Une fois signé, l'instrument multilatéral doit être soumis à la ratification des parlements nationaux. Les pays devront alors arrêter la liste de leurs réserves. La liste établie lors de la signature n'est donc qu'indicative : elle peut être modifiée jusqu'à la ratification de l'accord. Cette précision est importante, car un certain nombre de pays partenaires de la France qui ont exposé des réserves, notamment sur la définition de l'établissement stable, sont susceptibles de les lever avant la ratification. Il est également possible, et même plus que vraisemblable, que la convention multilatérale soit signée par un certain nombre d'autres pays.

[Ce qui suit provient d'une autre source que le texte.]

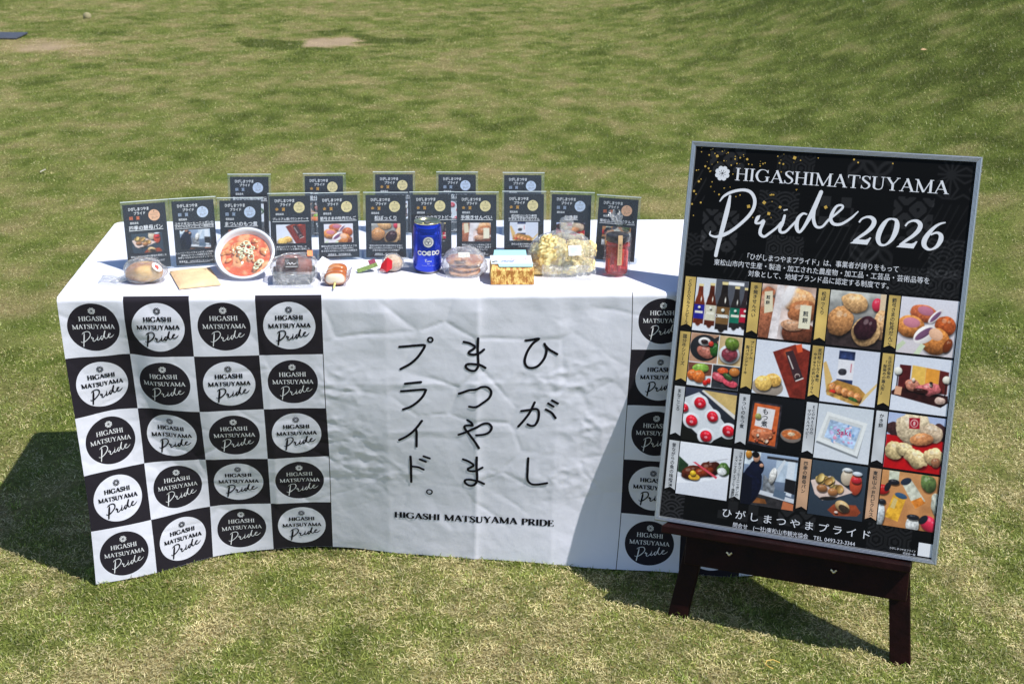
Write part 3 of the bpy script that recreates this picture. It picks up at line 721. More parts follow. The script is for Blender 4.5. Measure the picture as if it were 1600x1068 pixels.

Nous sommes donc en présence d'un instrument vivant, dynamique, qui devrait modifier les conventions fiscales et, demain, protéger la France de l'utilisation abusive de leurs stipulations. En effet, plus le réseau de conventions d'un pays est large, plus celui-ci est exposé au risque que ses conventions fassent l'objet de treaty shopping.

La convention multilatérale est un instrument innovant, qui nous épargne vingt ans de négociations, beaucoup de ressources et d'énergie et de nombreuses ratifications. Elle intéresse en cela de nombreuses organisations internationales, qui souhaiteraient pouvoir modifier des conventions bilatérales en une fois. De fait, pourquoi renvoyer à des négociations bilatérales quand tout le monde se met d'accord sur un point ?

Tel est l'état des lieux. Nous nous tiendrons à votre disposition pour répondre à toutes vos questions et vous indiquer, pour chaque pays, les réserves qui ont été émises. D'ici à dix jours, nous aurons achevé le développement d'un système d'information qui permettra de vérifier très facilement quel est le droit applicable - c'est-à-dire quelles stipulations ont été activées de façon bilatérale via cet instrument multilatéral - entre la France et n'importe lequel de ses partenaires. Ce système permettra d'accroître considérablement la lisibilité de l'instrument.